# EXERCISE DATA start
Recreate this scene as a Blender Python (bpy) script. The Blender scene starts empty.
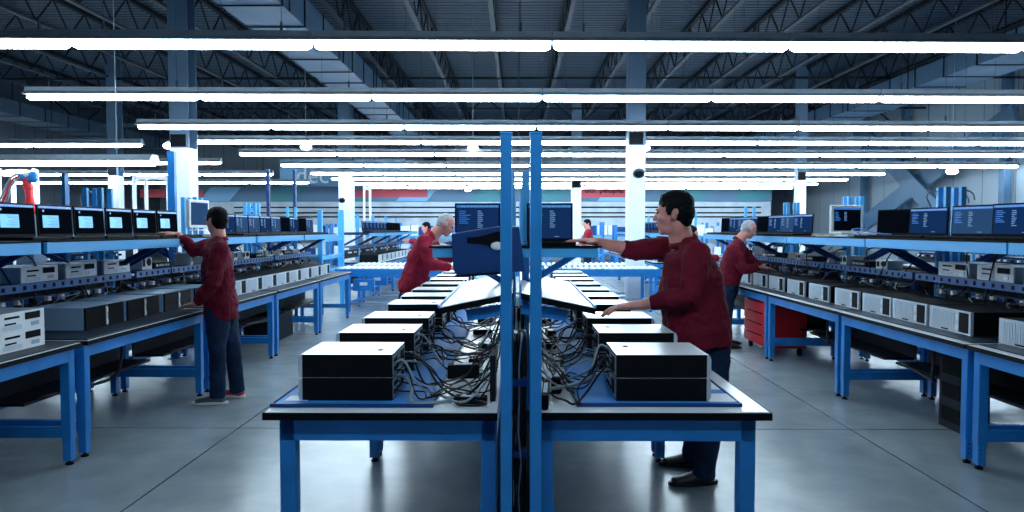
import bpy, math, random
from mathutils import Vector, Matrix, Euler
R = random.Random(7)
PI = math.pi
C = bpy.context.scene.collection
SC = bpy.context.scene
V = Vector

# ------------------------------------------------------------------ camera
EYE = V((0, 0, 1.55)); F = 683.0
PITCH = math.atan(27/F); YAW = math.atan(5/F)
cam_d = bpy.data.cameras.new('camera'); cam = bpy.data.objects.new('camera', cam_d); C.objects.link(cam)
cam.location = EYE; cam.rotation_euler = (PI/2-PITCH, 0, YAW)
cam_d.sensor_width = 36; cam_d.lens = 36*F/1024; cam_d.clip_end = 200
SC.camera = cam
MC = Euler((PI/2-PITCH, 0, YAW)).to_matrix()
def P(px, py, Y=None, X=None):
    d = MC @ V((px-512, 256-py, -F))
    t = (Y/d.y) if Y is not None else (X/d.x)
    return EYE + d*t

# ------------------------------------------------------------------ materials
def mat(name, col, rough=.5, metal=0., spec=.5, emit=None, es=1., bump=0., bscale=200., var=0., vscale=8., coat=0.):
    m = bpy.data.materials.new(name); m.use_nodes = True
    nt = m.node_tree; b = nt.nodes['Principled BSDF']
    b.inputs['Base Color'].default_value = (*col, 1); b.inputs['Roughness'].default_value = rough
    b.inputs['Metallic'].default_value = metal; b.inputs['Specular IOR Level'].default_value = spec
    if coat: b.inputs['Coat Weight'].default_value = coat
    if emit:
        b.inputs['Emission Color'].default_value = (*emit, 1); b.inputs['Emission Strength'].default_value = es
    if bump or var:
        tc = nt.nodes.new('ShaderNodeTexCoord')
    if bump:
        n = nt.nodes.new('ShaderNodeTexNoise'); n.inputs['Scale'].default_value = bscale; n.inputs['Detail'].default_value = 3
        bp = nt.nodes.new('ShaderNodeBump'); bp.inputs['Strength'].default_value = bump; bp.inputs['Distance'].default_value = .01
        nt.links.new(tc.outputs['Object'], n.inputs['Vector']); nt.links.new(n.outputs['Fac'], bp.inputs['Height'])
        nt.links.new(bp.outputs['Normal'], b.inputs['Normal'])
    if var:
        n = nt.nodes.new('ShaderNodeTexNoise'); n.inputs['Scale'].default_value = vscale; n.inputs['Detail'].default_value = 5
        r = nt.nodes.new('ShaderNodeMapRange')
        r.inputs['From Min'].default_value = .3; r.inputs['From Max'].default_value = .7
        r.inputs['To Min'].default_value = 1-var; r.inputs['To Max'].default_value = 1+var
        mx = nt.nodes.new('ShaderNodeVectorMath'); mx.operation = 'SCALE'; mx.inputs[0].default_value = col
        nt.links.new(tc.outputs['Object'], n.inputs['Vector']); nt.links.new(n.outputs['Fac'], r.inputs['Value'])
        nt.links.new(r.outputs['Result'], mx.inputs['Scale']); nt.links.new(mx.outputs[0], b.inputs['Base Color'])
    return m
M = {}
M['blue'] = mat('blue_enamel', (.014, .215, .62), .38, var=.12, vscale=6)
M['mblue'] = mat('mid_blue_enamel', (.010, .11, .36), .45, var=.2, vscale=9)
M['pblue'] = mat('post_blue_enamel', (.022, .27, .70), .4, var=.08, vscale=5)
M['lblue'] = mat('light_blue_enamel', (.06, .42, .85), .4)
M['nblue'] = mat('navy_enamel', (.006, .045, .19), .5, spec=.3)
M['lam'] = mat('white_laminate', (.80, .84, .88), .25, var=.05, vscale=5)
M['sblue'] = mat('silver_blue_case', (.30, .45, .62), .35, metal=.2)
M['black'] = mat('black_plastic', (.004, .005, .007), .6, spec=.08)
M['black2'] = mat('black_steel', (.004, .005, .007), .6, spec=.12, bump=.15, bscale=300)
M['rubber'] = mat('black_rubber', (.008, .008, .01), .6)
M['dark'] = mat('dark_panel', (.008, .013, .022), .6, spec=.2)
M['silver'] = mat('silver_plastic', (.62, .69, .76), .33, metal=.35)
M['alu'] = mat('brushed_aluminium_lid', (.78, .83, .88), .3, metal=.45, var=.05, vscale=4)
M['steel'] = mat('zinc_steel', (.38, .46, .54), .4, metal=.6, var=.1)
M['white'] = mat('white_plastic', (.85, .88, .9), .4)
M['wpaint'] = mat('white_paint', (.80, .86, .92), .5, var=.03)
M['part'] = mat('partition_paint', (.48, .56, .64), .6, var=.15, vscale=2)
M['gpaint'] = mat('blue_grey_paint', (.045, .08, .125), .55, var=.1, vscale=3)
M['duct'] = mat('galvanised_duct', (.07, .15, .25), .5, metal=.1, var=.12, vscale=2)
M['chord'] = mat('chord_steel', (.022, .036, .055), .6)
M['joist'] = mat('joist_steel', (.008, .012, .018), .7, spec=.2)
M['mat'] = mat('blue_antistatic_mat', (.02, .20, .58), .55, spec=.2, bump=.1, bscale=400)
M['dmat'] = mat('dark_antistatic_mat', (.008, .02, .04), .5, spec=.3)
M['cable'] = mat('black_cable', (.005, .006, .009), .5, spec=.25)
M['gcable'] = mat('grey_cable', (.22, .28, .33), .5)
M['bcable'] = mat('blue_cable', (.02, .14, .5), .45)
M['red'] = mat('red_enamel', (.62, .012, .02), .4)
M['signred'] = mat('red_banner', (.55, .07, .10), .6)
M['teal'] = mat('teal_paint', (.05, .22, .27), .6)
M['skyblue'] = mat('pale_blue_paint', (.2, .42, .66), .6)
M['skin'] = mat('skin', (.74, .30, .25), .5, bump=.05, bscale=120, var=.10, vscale=18)
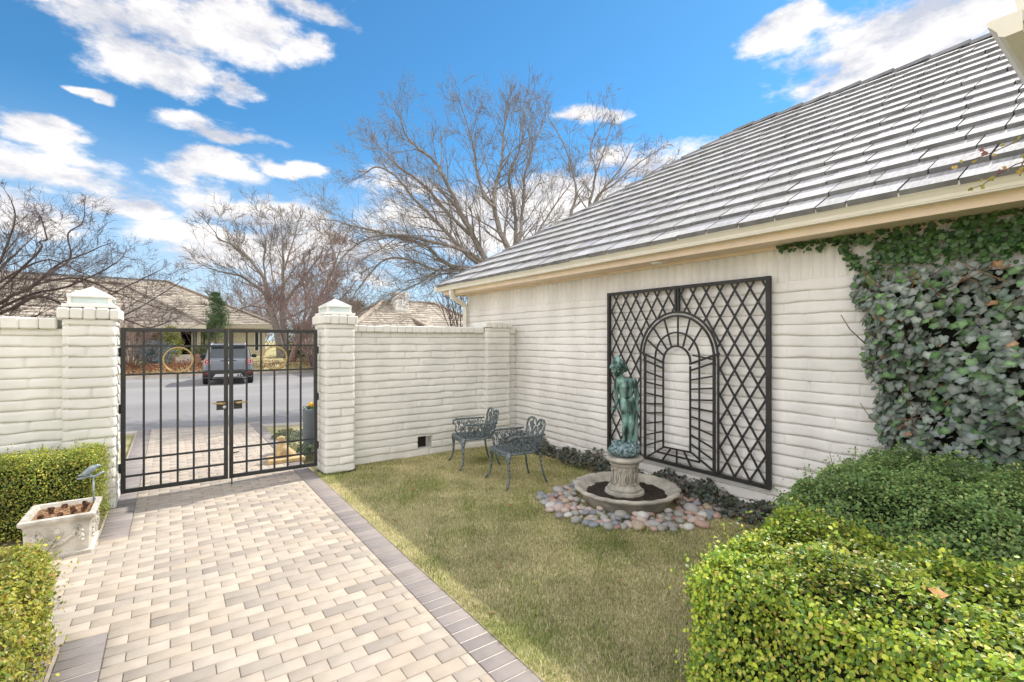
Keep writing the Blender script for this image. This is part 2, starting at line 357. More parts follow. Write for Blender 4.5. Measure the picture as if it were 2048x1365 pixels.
# ------------------------------------------------------------------ ground
def sheet(name, x0, y0, x1, y1, z, m, sub=1):
    return struct(name, mesh(name, [(x0, y0, z), (x1, y0, z), (x1, y1, z), (x0, y1, z)], [(0, 1, 2, 3)], m))
sheet('ground', -700, -200, 900, 1500, -.06, m_lawn)
sheet('lawn', 1.56, -1.5, 4.84, 6.74, 0.0, m_lawn)
sheet('soil_bed', -4.2, 1.2, -.52, 6.62, -.010, m_dirt)
sheet('soil_bed', 2.1, -.6, 4.84, 1.3, .004, m_dirt)

def paving():
    rng = np.random.default_rng(5); V = []; F = []; Cc = []
    pal = [(.50, .44, .365), (.475, .41, .335), (.445, .39, .33), (.40, .355, .305), (.37, .33, .285), (.48, .43, .365)]; w = [6, 4, 3, 1.5, 1.0, 3]
    def block(x0, x1, y0, y1, c, zt=.004, g=.0035, b=.004):
        j = rng.normal(0, .0008, 2); x0 += g / 2 + j[0]; x1 -= g / 2; y0 += g / 2 + j[1]; y1 -= g / 2
        z = zt + rng.normal(0, .0006); base = len(V)
        V.extend([(x0, y0, -.03), (x1, y0, -.03), (x1, y1, -.03), (x0, y1, -.03), (x0, y0, z - b), (x1, y0, z - b), (x1, y1, z - b), (x0, y1, z - b), (x0 + b, y0 + b, z), (x1 - b, y0 + b, z), (x1 - b, y1 - b, z), (x0 + b, y1 - b, z)])
        for a in (0, 4):
            for k in range(4): F.append((base + a + k, base + a + (k + 1) % 4, base + a + 4 + (k + 1) % 4, base + a + 4 + k))
        F.append((base + 8, base + 9, base + 10, base + 11)); Cc.extend([c] * 12)
    def road_edge(x): return 12.0 - .28 * (x + .7)
    pr = None
    for r in range(-8, 118):
        y = r * .1015; left = -.30
        if 3.75 <= y < 5.46: left = -2.6
        off = (r % 2) * .1; x = left - .2 + off if left > -1 else left + off
        while x < 1.36:
            a, b2 = max(x, left), min(x + .2, 1.36); x += .2
            if b2 - a < .03: continue
            if y > road_edge((a + b2) / 2) - .15: continue
            # like colours drift together in bands
            c = np.array(pal[rng.choice(6, p=np.array(w) / sum(w))]); c = c * rng.uniform(.93, 1.06) * np.array((.965, .94, .915)); block(a, b2, y, y + .1015, c)
    dark = [(.285, .25, .23), (.26, .23, .215), (.31, .27, .25), (.275, .245, .23)]
    for r in range(-8, 118):
        y = r * .1015
        for x0, x1, ok in ((1.36, 1.56, True), (-.51, -.30, not (3.75 <= y < 5.46))):
            if not ok or y > road_edge(x0) - .15: continue
            block(x0, x1, y, y + .1015, np.array(dark[rng.integers(4)]) * rng.uniform(.92, 1.08), .0035, .008)
    y = 1.0
    while y < 3.6: block(-.64, -.54, y, y + .2, np.array(dark[0]), .003, .006); y += .203
    return V, F, Cc
V, F, Cc = paving(); struct('paved_path', mesh('paved_path', np.array(V), np.array(F), m_pav, col=np.array(Cc)))
sheet('path_bedding', -.53, -1.5, 1.56, 11.6, -.006, m_joint)
sheet('path_bedding', -2.65, 3.72, -.53, 5.48, -.006, m_joint)

m_sandj = M('pale_joint_sand', (.60, .54, .46), .95, var=.15, scale=30)
sheet('joint_sand', 1.366, -1.4, 1.556, 11.1, -.001, m_sandj); sheet('joint_sand', -.506, 5.47, -.306, 11.6, -.001, m_sandj); sheet('joint_sand', -.506, -1.4, -.306, 3.74, -.001, m_sandj)
# street: asphalt turning circle, near and far kerbs
def strip(name, near, far, z, m):
    v = [(x, y, z) for x, y in near] + [(x, y, z) for x, y in far]; n = len(near)
    return struct(name, mesh(name, v, [(i, i + 1, n + i + 1, n + i) for i in range(n - 1)], m))
nearp = [(-60, 30), (-30, 21), (-12, 15.4), (-.7, 12.0), (2.7, 11.1), (8, 10.9), (20, 13), (60, 22)]
farp = [(-60, 40), (-30, 33.5), (-12, 30.0), (-.8, 28.4), (6.1, 29.4), (14, 31.0), (30, 36), (60, 44)]
strip('road', nearp, farp, -.05, m_asph)
def kerb(pts, w, h, out):
    m = MB()
    for (a, b) in zip(pts[:-1], pts[1:]):
        d = Vector((b[0] - a[0], b[1] - a[1], 0)).normalized(); n = Vector((-d.y, d.x, 0)) * out
        a3 = Vector((*a, 0)); b3 = Vector((*b, 0)); q = [a3, b3, b3 + n * w, a3 + n * w]
        if out < 0: q = q[::-1]
        m.hexa([(p.x, p.y, -.2) for p in q] + [(p.x, p.y, h) for p in q])
    return m
struct('kerb', kerb(farp, .45, .12, 1).me('kerb', m_conc)); struct('kerb', kerb(nearp, .30, -.03, -1).me('kerb', m_conc))
bank = [(x, y + .45) for x, y in farp]
v = []; rng = np.random.default_rng(3)
prof = [(0, .10), (1.6, .42), (4, .62), (9, .72), (40, 1.0)]
for dy, z in prof: v += [(x, y + dy, z) for x, y in bank]
nb = len(bank); f = [(r * nb + i, r * nb + i + 1, (r + 1) * nb + i + 1, (r + 1) * nb + i) for r in range(len(prof) - 1) for i in range(nb - 1)]
struct('front_yard_terrain', mesh('yard', v, f, m_lawn, smooth=True))

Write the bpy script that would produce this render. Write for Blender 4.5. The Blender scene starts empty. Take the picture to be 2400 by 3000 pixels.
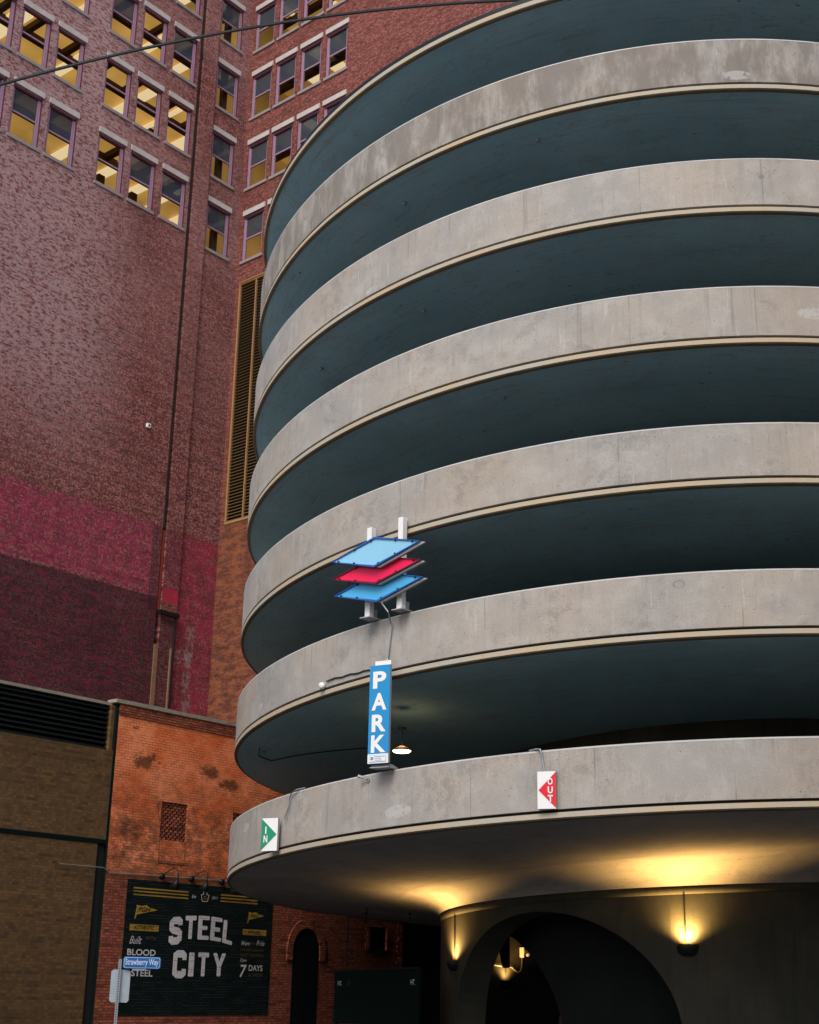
# EXERCISE DATA end
● **SET EXERCISE**:
Every line from the start of the listing above through the line with "return EYE + d*t" should be repeated exactly; skip the pictures and add nothing else.

● **EXERCISE RESPONSE**:
Recreate this scene as a Blender Python (bpy) script. The Blender scene starts empty.
import bpy, math, random
from mathutils import Vector, Matrix, Euler
R = random.Random(7)
PI = math.pi
C = bpy.context.scene.collection
SC = bpy.context.scene
V = Vector

# ------------------------------------------------------------------ camera
EYE = V((0, 0, 1.55)); F = 683.0
PITCH = math.atan(27/F); YAW = math.atan(5/F)
cam_d = bpy.data.cameras.new('camera'); cam = bpy.data.objects.new('camera', cam_d); C.objects.link(cam)
cam.location = EYE; cam.rotation_euler = (PI/2-PITCH, 0, YAW)
cam_d.sensor_width = 36; cam_d.lens = 36*F/1024; cam_d.clip_end = 200
SC.camera = cam
MC = Euler((PI/2-PITCH, 0, YAW)).to_matrix()
def P(px, py, Y=None, X=None):
    d = MC @ V((px-512, 256-py, -F))
    t = (Y/d.y) if Y is not None else (X/d.x)
    return EYE + d*t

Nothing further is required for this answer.